Lors de l’exercice du 3 décembre dernier, j’ai contribué au sein d’une équipe de 5 étudiants, à faire vivre une situation de débat dans un contexte de classe universitaire où nos collègues ont joué le rôle d’élèves du secondaire. Voici ce que je retiens de l’expérience.
Ce qu’il y a d’intéressant avec le débat, c’est qu’il permet de mobiliser une quantité de compétences tout à fait impressionnantes dans le cadre de sa réalisation en U.S.. Par ailleurs, Duquette et Lafrance (2009) posent cette question tout à fait pertinente : « Est-ce que nos élèves peuvent devenir des citoyens actifs et critiques si, tout au long de leur formation scolaire, ils n’ont pas eu la chance de discuter de questions socialement vives (QSV) […] ?». Cette interrogation est tout à fait légitime lorsque l’on considère les visées du programme d’univers social, car l’une des trois principales compétences vise explicitement à développer une conscience citoyenne.
D’emblée, deux questions nous viennent à l’esprit par rapport à cette réflexion que nous posons, celle de la place du débat, mais aussi celle de la notion de question socialement vive (QSV). Le débat est un exercice de discussion argumentée. Il peut prendre plusieurs formes (la revue Enjeux de l’univers social en considère trois) soit la forme euristique, celle délibérative et finalement la très connue polémique. Toutes ces types de débats ont une chose en commun, celle d’amener les élèves à confronter, sous diverses formes, leur point de vue, leur compréhension et leur valeur à celle des autres membres du groupe au sein duquel ils débattent. En plus, dans le cadre d’un débat médié par un enseignant, ceux-ci doivent être en mesure de baser leur argumentaire sur des faits issus d’un passé (ou d’expériences collectives) vécu(es) plus ou moins loin en fonction de l’enjeu en se référant à des textes scientifiques. N’est-ce pas implicitement travaillée au développement de la conscience citoyenne?

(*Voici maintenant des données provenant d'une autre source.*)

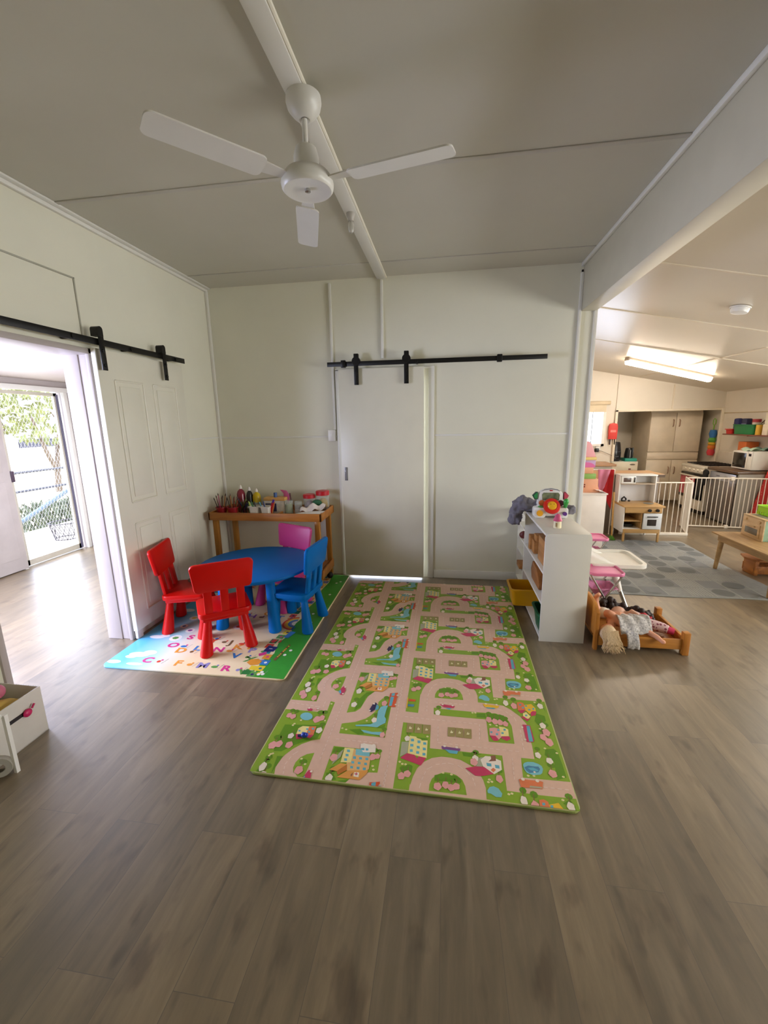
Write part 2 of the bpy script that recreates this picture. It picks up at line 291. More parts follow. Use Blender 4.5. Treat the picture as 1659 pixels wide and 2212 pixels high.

Au-delà de cet exercice de citoyenneté, les apprenants sont non seulement, en préparation au débat, amené à se positionner et à étayer cette position en interprétant divers documents, mais aussi en se questionnant l’enjeu. Ce sont ici d’autres attitudes liées aux compétences du programme d’univers social sur lesquels on peut travailler lorsqu’on monte une situation d’apprentissage axé autour du débat. Ensuite vient la notion de question socialement vive. Si on s’entend globalement pour faire valoir ce concept, c’est qu’il permet d’intégrer le sens, l’implication émotive et l’exercice disciplinaire en un seul bloc.
Néanmoins, ce que démontre notre simulation du 3 décembre, c’est que le pont entre la QSV et l’exercice historique ne se fait pas si aisément. Dans une tentative peu fructueuse de lier les impacts observables de la révolution industrielle à la notion de classe sociale actuelle, nous avons constaté de deux choses l’une. Premièrement que ce n’était pas chose facile, mais ensuite, qu’au final, mieux valait une question historique pertinente, permettant le positionnement multiple, qu’une QSV dénaturée par un exercice de contorsion intellectuel. J’exagère un peu. À peine. La pertinence du concept de QSV est à mon avis établie. Cependant, son emploi n’est peut-être pas pertinent avec n’importe lequel des concepts que l’on aborde en classe. Certains sujets s’y prêtent davantage et l’angle (chronologique/thématique) qu’on emploie peut avoir une influence sur le choix de la question qu’on soumet aux élèves.
Au final, l’expérience fut enrichissante. Il apparaît qu’il n’est, tout d’abord, pas si facile d’orienter une discussion euristique sur un concept historique comme la révolution industrielle en grand groupe, mais je crois que nous pouvons dire qu’avec une réalisation de S.A. complète et un objectif (une question) mieux ciblé(e), nous aurions été en mesure de contribuer au développement d’attitudes et de compétences tout à fait pertinentes et en lien avec la discipline qu’est l’univers social.
Lafrance, Sonia et Duquette, Catherine. « Enseigner l’histoire grâce aux controverses » dans Enjeux de l’univers social, vol. 5, no°1, 2009, p.27 à 32.